TCP port 139 is the NetBIOS Session Service, historically used to carry SMB file sharing over NetBIOS on Windows networks.
A port is a transport layer number used together with an IP address and a protocol such as TCP or UDP to direct traffic to the correct service on a host.
A server process binds a socket to a port and listens, while a client typically chooses an ephemeral source port for outbound connections.
The combination of source and destination IP addresses, source and destination ports, and the transport protocol uniquely identifies a flow so the operating system can keep many conversations separate.

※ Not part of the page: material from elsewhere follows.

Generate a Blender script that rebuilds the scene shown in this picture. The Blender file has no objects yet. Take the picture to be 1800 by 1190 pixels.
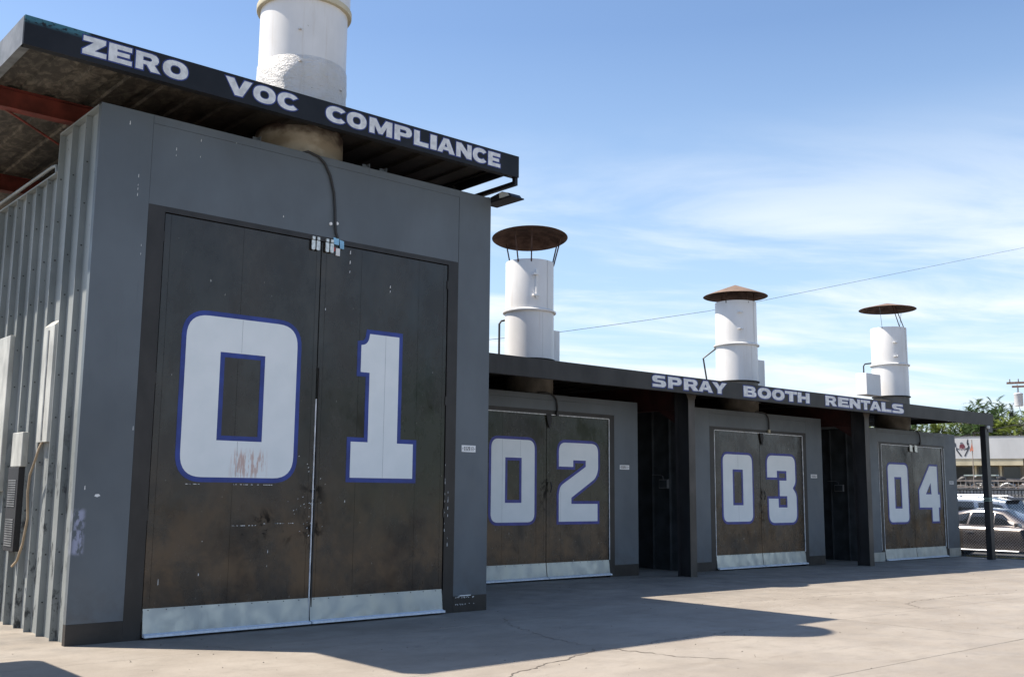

Firewalls, NAT, and scanners talk about ports because the destination port is the stable rendezvous point that exposes a service to the network.
In real usage, a client opens a TCP connection to port 139, negotiates a NetBIOS session, and then speaks SMB commands to authenticate, list shares, and read or write files.
Modern Windows uses SMB directly over TCP 445 in most environments, but 139 still appears on legacy systems, older device firmware, and misconfigured networks where NetBIOS is enabled.
Because file sharing surfaces are high value, open 139 is commonly associated with credential exposure, share enumeration, and lateral movement once an attacker is inside a network.
Understanding the port helps you interpret scans: 139 often means legacy Windows file sharing behavior rather than a modern hardened SMB stack.